[Begin]

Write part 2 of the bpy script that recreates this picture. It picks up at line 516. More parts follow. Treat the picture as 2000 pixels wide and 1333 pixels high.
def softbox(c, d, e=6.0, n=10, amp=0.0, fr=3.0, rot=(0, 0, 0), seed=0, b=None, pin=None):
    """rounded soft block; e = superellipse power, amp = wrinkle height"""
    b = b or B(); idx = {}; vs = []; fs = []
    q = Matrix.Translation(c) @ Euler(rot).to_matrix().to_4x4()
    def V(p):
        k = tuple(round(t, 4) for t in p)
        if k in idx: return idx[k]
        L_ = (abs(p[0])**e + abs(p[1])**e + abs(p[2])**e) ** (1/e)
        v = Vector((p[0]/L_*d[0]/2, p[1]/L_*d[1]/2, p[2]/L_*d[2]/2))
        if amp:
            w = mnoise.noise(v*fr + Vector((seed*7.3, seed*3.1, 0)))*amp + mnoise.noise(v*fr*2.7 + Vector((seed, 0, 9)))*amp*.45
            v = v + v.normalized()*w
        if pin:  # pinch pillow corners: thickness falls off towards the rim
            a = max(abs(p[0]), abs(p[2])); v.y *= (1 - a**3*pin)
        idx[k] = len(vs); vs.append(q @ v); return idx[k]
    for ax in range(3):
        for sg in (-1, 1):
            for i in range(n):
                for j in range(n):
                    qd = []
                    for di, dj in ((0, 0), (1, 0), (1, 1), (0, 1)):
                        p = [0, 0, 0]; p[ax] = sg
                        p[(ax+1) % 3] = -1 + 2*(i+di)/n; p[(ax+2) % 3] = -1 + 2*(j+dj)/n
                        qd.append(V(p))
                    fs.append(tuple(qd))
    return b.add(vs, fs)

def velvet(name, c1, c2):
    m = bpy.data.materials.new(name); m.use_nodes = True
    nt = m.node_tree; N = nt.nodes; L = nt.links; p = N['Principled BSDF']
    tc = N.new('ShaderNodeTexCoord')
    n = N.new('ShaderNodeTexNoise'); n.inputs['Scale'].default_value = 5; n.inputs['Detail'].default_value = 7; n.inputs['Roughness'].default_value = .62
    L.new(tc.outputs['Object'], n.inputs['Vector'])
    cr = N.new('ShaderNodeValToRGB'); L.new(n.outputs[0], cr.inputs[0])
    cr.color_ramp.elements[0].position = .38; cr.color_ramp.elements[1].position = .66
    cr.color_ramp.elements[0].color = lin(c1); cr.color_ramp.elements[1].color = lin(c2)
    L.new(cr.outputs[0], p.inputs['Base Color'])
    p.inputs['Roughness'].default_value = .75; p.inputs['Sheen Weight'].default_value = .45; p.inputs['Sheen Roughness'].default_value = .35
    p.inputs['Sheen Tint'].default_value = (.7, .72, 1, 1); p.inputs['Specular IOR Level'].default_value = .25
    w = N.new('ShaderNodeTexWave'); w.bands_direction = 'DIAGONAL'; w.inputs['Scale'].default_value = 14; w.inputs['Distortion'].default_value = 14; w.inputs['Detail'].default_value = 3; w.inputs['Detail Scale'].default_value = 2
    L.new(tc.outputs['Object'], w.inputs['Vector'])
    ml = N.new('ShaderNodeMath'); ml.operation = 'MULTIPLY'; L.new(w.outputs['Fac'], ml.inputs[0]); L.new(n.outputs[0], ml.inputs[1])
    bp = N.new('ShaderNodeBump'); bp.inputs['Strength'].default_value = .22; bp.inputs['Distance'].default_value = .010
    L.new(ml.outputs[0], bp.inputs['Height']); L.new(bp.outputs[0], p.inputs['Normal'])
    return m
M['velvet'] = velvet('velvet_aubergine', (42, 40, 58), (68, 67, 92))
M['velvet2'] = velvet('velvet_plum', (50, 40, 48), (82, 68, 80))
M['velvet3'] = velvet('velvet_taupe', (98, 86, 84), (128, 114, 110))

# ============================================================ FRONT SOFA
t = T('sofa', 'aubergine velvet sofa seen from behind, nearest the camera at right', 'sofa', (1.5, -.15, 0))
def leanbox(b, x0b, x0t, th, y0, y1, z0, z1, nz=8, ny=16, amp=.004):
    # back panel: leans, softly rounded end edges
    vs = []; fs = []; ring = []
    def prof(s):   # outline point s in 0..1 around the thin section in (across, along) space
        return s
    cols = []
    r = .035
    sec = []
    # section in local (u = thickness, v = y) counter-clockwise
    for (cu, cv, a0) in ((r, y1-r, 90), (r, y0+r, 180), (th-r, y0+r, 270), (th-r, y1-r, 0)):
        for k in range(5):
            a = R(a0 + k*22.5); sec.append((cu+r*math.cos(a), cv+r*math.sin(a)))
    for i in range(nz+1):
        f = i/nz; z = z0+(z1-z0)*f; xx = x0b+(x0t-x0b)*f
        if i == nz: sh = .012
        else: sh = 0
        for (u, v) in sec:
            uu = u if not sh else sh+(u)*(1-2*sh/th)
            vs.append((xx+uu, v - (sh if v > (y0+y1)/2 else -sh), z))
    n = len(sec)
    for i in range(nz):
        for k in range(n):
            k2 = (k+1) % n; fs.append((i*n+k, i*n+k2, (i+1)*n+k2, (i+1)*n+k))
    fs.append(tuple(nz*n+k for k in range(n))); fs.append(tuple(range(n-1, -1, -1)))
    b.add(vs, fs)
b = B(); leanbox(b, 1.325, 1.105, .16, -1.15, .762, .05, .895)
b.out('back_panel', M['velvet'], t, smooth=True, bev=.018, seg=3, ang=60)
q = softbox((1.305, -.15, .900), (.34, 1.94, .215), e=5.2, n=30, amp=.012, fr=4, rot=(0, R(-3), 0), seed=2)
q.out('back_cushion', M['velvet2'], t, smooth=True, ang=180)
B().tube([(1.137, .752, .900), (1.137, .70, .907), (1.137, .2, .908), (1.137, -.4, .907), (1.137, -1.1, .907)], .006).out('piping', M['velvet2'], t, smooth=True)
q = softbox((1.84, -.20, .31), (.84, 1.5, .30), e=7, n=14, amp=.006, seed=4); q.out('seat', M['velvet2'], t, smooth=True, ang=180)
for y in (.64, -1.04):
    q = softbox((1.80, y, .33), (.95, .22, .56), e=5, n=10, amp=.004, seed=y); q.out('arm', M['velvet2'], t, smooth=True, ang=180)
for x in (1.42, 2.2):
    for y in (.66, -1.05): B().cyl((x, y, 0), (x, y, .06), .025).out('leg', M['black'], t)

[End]

Quote only the stretch of lines that starts the data above and ends with the line containing "return b.add(vs, fs)", both included.

• **SOLUTION**
Write part 2 of the bpy script that recreates this picture. It picks up at line 516. More parts follow. Treat the picture as 2000 pixels wide and 1333 pixels high.
def softbox(c, d, e=6.0, n=10, amp=0.0, fr=3.0, rot=(0, 0, 0), seed=0, b=None, pin=None):
    """rounded soft block; e = superellipse power, amp = wrinkle height"""
    b = b or B(); idx = {}; vs = []; fs = []
    q = Matrix.Translation(c) @ Euler(rot).to_matrix().to_4x4()
    def V(p):
        k = tuple(round(t, 4) for t in p)
        if k in idx: return idx[k]
        L_ = (abs(p[0])**e + abs(p[1])**e + abs(p[2])**e) ** (1/e)
        v = Vector((p[0]/L_*d[0]/2, p[1]/L_*d[1]/2, p[2]/L_*d[2]/2))
        if amp:
            w = mnoise.noise(v*fr + Vector((seed*7.3, seed*3.1, 0)))*amp + mnoise.noise(v*fr*2.7 + Vector((seed, 0, 9)))*amp*.45
            v = v + v.normalized()*w
        if pin:  # pinch pillow corners: thickness falls off towards the rim
            a = max(abs(p[0]), abs(p[2])); v.y *= (1 - a**3*pin)
        idx[k] = len(vs); vs.append(q @ v); return idx[k]
    for ax in range(3):
        for sg in (-1, 1):
            for i in range(n):
                for j in range(n):
                    qd = []
                    for di, dj in ((0, 0), (1, 0), (1, 1), (0, 1)):
                        p = [0, 0, 0]; p[ax] = sg
                        p[(ax+1) % 3] = -1 + 2*(i+di)/n; p[(ax+2) % 3] = -1 + 2*(j+dj)/n
                        qd.append(V(p))
                    fs.append(tuple(qd))
    return b.add(vs, fs)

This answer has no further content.